### [DATA EXTRACT]

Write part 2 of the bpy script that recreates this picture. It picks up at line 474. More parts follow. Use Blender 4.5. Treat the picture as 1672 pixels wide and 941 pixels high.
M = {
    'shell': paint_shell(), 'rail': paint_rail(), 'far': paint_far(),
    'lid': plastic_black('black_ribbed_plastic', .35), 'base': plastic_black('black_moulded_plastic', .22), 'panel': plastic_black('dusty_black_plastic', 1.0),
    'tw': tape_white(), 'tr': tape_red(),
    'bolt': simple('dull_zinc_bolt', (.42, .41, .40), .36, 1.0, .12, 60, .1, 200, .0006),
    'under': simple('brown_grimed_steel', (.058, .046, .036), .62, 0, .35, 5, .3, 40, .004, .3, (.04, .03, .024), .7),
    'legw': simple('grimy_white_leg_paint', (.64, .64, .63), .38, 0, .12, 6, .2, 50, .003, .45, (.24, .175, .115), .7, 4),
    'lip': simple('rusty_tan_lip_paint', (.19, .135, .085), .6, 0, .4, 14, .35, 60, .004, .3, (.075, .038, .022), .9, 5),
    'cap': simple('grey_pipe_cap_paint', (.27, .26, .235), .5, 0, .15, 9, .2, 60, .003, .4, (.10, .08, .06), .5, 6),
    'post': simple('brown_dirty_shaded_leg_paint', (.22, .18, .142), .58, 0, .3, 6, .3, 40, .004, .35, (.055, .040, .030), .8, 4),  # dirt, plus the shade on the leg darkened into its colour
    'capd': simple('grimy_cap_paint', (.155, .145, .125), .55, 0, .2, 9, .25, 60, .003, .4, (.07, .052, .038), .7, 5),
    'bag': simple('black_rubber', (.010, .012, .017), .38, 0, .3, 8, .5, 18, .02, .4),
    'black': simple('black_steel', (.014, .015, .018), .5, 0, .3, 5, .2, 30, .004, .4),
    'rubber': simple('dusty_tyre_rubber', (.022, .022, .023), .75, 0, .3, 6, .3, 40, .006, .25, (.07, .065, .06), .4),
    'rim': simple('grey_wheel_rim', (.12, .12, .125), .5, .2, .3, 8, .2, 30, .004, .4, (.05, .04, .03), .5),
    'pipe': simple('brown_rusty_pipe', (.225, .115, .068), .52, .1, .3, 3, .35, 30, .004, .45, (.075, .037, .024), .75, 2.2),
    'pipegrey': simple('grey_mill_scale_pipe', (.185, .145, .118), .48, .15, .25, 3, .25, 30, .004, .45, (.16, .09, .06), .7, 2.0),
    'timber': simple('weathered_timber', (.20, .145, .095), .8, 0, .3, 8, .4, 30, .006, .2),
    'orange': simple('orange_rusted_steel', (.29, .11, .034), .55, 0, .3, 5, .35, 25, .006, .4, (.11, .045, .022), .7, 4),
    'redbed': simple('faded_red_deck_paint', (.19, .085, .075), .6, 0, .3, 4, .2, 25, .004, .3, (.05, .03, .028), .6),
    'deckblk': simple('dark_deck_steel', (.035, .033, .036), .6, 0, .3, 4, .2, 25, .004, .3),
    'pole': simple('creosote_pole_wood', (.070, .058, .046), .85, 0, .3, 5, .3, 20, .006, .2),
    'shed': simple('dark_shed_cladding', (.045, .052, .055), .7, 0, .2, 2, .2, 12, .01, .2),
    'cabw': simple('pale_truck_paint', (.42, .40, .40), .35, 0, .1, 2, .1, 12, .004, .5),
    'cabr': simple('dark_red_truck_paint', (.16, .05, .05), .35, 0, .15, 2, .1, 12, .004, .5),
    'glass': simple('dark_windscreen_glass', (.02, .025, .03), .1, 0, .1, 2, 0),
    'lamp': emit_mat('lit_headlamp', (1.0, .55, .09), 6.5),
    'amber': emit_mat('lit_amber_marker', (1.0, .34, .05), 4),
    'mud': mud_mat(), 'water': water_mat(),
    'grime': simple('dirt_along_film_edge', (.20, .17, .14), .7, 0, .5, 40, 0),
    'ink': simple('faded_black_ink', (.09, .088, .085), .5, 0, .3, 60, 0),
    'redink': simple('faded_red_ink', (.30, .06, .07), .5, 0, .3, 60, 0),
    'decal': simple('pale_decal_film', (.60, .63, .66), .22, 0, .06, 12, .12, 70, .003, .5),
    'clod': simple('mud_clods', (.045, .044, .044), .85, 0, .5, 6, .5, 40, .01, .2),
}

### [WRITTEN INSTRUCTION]
Please restate the whole listing word for word.

### [RIGHT ANSWER]
Write part 2 of the bpy script that recreates this picture. It picks up at line 474. More parts follow. Use Blender 4.5. Treat the picture as 1672 pixels wide and 941 pixels high.
M = {
    'shell': paint_shell(), 'rail': paint_rail(), 'far': paint_far(),
    'lid': plastic_black('black_ribbed_plastic', .35), 'base': plastic_black('black_moulded_plastic', .22), 'panel': plastic_black('dusty_black_plastic', 1.0),
    'tw': tape_white(), 'tr': tape_red(),
    'bolt': simple('dull_zinc_bolt', (.42, .41, .40), .36, 1.0, .12, 60, .1, 200, .0006),
    'under': simple('brown_grimed_steel', (.058, .046, .036), .62, 0, .35, 5, .3, 40, .004, .3, (.04, .03, .024), .7),
    'legw': simple('grimy_white_leg_paint', (.64, .64, .63), .38, 0, .12, 6, .2, 50, .003, .45, (.24, .175, .115), .7, 4),
    'lip': simple('rusty_tan_lip_paint', (.19, .135, .085), .6, 0, .4, 14, .35, 60, .004, .3, (.075, .038, .022), .9, 5),
    'cap': simple('grey_pipe_cap_paint', (.27, .26, .235), .5, 0, .15, 9, .2, 60, .003, .4, (.10, .08, .06), .5, 6),
    'post': simple('brown_dirty_shaded_leg_paint', (.22, .18, .142), .58, 0, .3, 6, .3, 40, .004, .35, (.055, .040, .030), .8, 4),  # dirt, plus the shade on the leg darkened into its colour
    'capd': simple('grimy_cap_paint', (.155, .145, .125), .55, 0, .2, 9, .25, 60, .003, .4, (.07, .052, .038), .7, 5),
    'bag': simple('black_rubber', (.010, .012, .017), .38, 0, .3, 8, .5, 18, .02, .4),
    'black': simple('black_steel', (.014, .015, .018), .5, 0, .3, 5, .2, 30, .004, .4),
    'rubber': simple('dusty_tyre_rubber', (.022, .022, .023), .75, 0, .3, 6, .3, 40, .006, .25, (.07, .065, .06), .4),
    'rim': simple('grey_wheel_rim', (.12, .12, .125), .5, .2, .3, 8, .2, 30, .004, .4, (.05, .04, .03), .5),
    'pipe': simple('brown_rusty_pipe', (.225, .115, .068), .52, .1, .3, 3, .35, 30, .004, .45, (.075, .037, .024), .75, 2.2),
    'pipegrey': simple('grey_mill_scale_pipe', (.185, .145, .118), .48, .15, .25, 3, .25, 30, .004, .45, (.16, .09, .06), .7, 2.0),
    'timber': simple('weathered_timber', (.20, .145, .095), .8, 0, .3, 8, .4, 30, .006, .2),
    'orange': simple('orange_rusted_steel', (.29, .11, .034), .55, 0, .3, 5, .35, 25, .006, .4, (.11, .045, .022), .7, 4),
    'redbed': simple('faded_red_deck_paint', (.19, .085, .075), .6, 0, .3, 4, .2, 25, .004, .3, (.05, .03, .028), .6),
    'deckblk': simple('dark_deck_steel', (.035, .033, .036), .6, 0, .3, 4, .2, 25, .004, .3),
    'pole': simple('creosote_pole_wood', (.070, .058, .046), .85, 0, .3, 5, .3, 20, .006, .2),
    'shed': simple('dark_shed_cladding', (.045, .052, .055), .7, 0, .2, 2, .2, 12, .01, .2),
    'cabw': simple('pale_truck_paint', (.42, .40, .40), .35, 0, .1, 2, .1, 12, .004, .5),
    'cabr': simple('dark_red_truck_paint', (.16, .05, .05), .35, 0, .15, 2, .1, 12, .004, .5),
    'glass': simple('dark_windscreen_glass', (.02, .025, .03), .1, 0, .1, 2, 0),
    'lamp': emit_mat('lit_headlamp', (1.0, .55, .09), 6.5),
    'amber': emit_mat('lit_amber_marker', (1.0, .34, .05), 4),
    'mud': mud_mat(), 'water': water_mat(),
    'grime': simple('dirt_along_film_edge', (.20, .17, .14), .7, 0, .5, 40, 0),
    'ink': simple('faded_black_ink', (.09, .088, .085), .5, 0, .3, 60, 0),
    'redink': simple('faded_red_ink', (.30, .06, .07), .5, 0, .3, 60, 0),
    'decal': simple('pale_decal_film', (.60, .63, .66), .22, 0, .06, 12, .12, 70, .003, .5),
    'clod': simple('mud_clods', (.045, .044, .044), .85, 0, .5, 6, .5, 40, .01, .2),
}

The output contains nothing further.